ガラス探検隊

ガラスの寺子屋第6回報告


台風で大変だった3連休の最終日、ガラスの寺子屋第6回が開催されました。

雨上がりの午後、会場で椅子など準備していると「トントンっ」と扉をノックする音が…
扉を開けて見るとそこには今回の講師、江波冨士子さんが深々と頭を下げて「本日はよろしくお願いいたします。」と立っておられました。

宜しくお願いするのはこちらなのですが、何と丁寧な方~という第一印象。

今回はガラス作家としてしっかり活動されている方からお話を聞こうという事で、私も大ファンの江波冨士子さんでした。
そして、プロジェクターとスクリーン持参してくださり作品のスライドを見ながらの講義でした。

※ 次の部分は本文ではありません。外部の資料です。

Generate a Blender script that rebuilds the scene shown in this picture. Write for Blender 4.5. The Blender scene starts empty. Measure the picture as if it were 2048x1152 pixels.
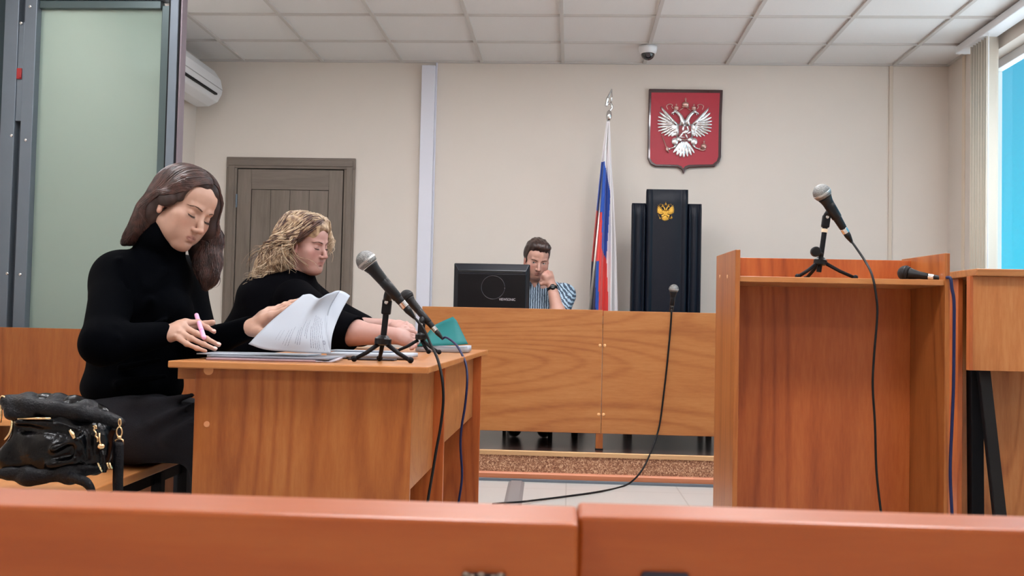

(このスライド8か月もかかって作ってくださったそうです。)

高校生の頃に出会った陶芸家の先生との出会いから、ガラスへと素材を変えるきっかけ、独立して工房設立し、現在に至るまでをお話しいただきました。
江波さん高校生の頃、陶芸の先生に弟子入りを考えていたところ、先生から美大への選択もある事を進められ、多摩美術大学へ。

多摩美在籍中にバーティル・バリーンの作品に衝撃を受けガラスへと素材を変えていきます。

その後、富山ガラス造形研究所へ、卒業後就職した会社がすぐにつぶれてしまったので思い切ってアメリカへ渡り、チャダムグラスカンパニーに入り修行するという、折に触れ刺激を受けるたび、かなり自分の気持ちに正直に歩む道を選択されて来たようです。

スライドでは道を歩んでいく節々で影響された言葉だけのスライドもたくさん登場する構成。
それは本の中からも、直接言われたことも含めで、私もハッとさせられる言葉ばかりでした。

今の江波さんのスッキリシンプルなフォルムに影響を与えたのはこの寺子屋主催の井上さんの「かたちよ、かたち」という言葉だったようです。

この誰かに言われたり、本の中から影響を受けた言葉をちゃんと受け止めて自分の中で咀嚼し、実際の作品に反映していったことで、江波さんの作品は進化し、展覧会出品のお声がかかったり、懐石料理の菊の井からの器の注文を受けたりと活動が活発になっていきます。

この菊の井の器、「胡麻豆腐用」との注文に答えるのにも、菊の井主人から胡麻豆腐の大きさと余白の空間のお話を聞き、サンプルを10点作ったそうです。
(料理と器の空間の話は、ガラスの寺子屋第1回でも出ましたね)

この時制作したのはムリーニの技法、プレゼンで決まった器を170個制作したため、腕がかなり上がったそうです。

ちなみにこの時、色について井上さんに相談したら「胡麻豆腐ならきなりよ!」の一言に素直に従ってすんなり仕事が決まったそうです。

人の意見を尊重して作品に活かす、大事です。

そしてそれがまたまたサントリー美術館出品へとつながって行きました。
2011年に開催された「あこがれのヴェネチアン・グラス時を超え、海を越えて」は見に行った後、私もこのブログでこの展覧会を紹介しています。

ヴェネチアングラスも良かったんですけど、ヴェネチアングラスに影響を受けた現代作家コーナーの江波さんの作品「雨のち虹」に感動したからです。
http://marblepocket.com/blog/index.php?/archives/449-unknown.html

江波さんの制作はスケッチする事から始まり、パーツを何ピース作るのか計算し、材料の準備をしてなるべく無駄の無いようにしているそうです。
それは工房から出るゴミや使うエネルギーのことも考えているからです。

彼女の使っているムリーニというモザイク技法、大雑把な性格では出来ないな~と思っていたら、やっぱり丁寧で緻密な性格の方でした。

質問コーナーでも一人一人に納得するまで丁寧に答えていただき素晴らしかったです。

そして、たくさんあった影響を与えた言葉の締めくくり、ガラスをやってこられたのはパートナーの小西潮さんの「ガラスを吹いて、世界に行こう」でした。
小西さんとはアメリカ修行時代のチャダムグラスカンパニーの兄弟子妹弟子の関係だったという事。

私の見解では小西さんが早くに江波さんの才能に気が付いてサポートしている感じ…

人とのつながりを大切にし、頂いた言葉を作品に活かし、丁寧な仕事が次への活動を広げる。
ガラスで食べていくための姿勢を学びました。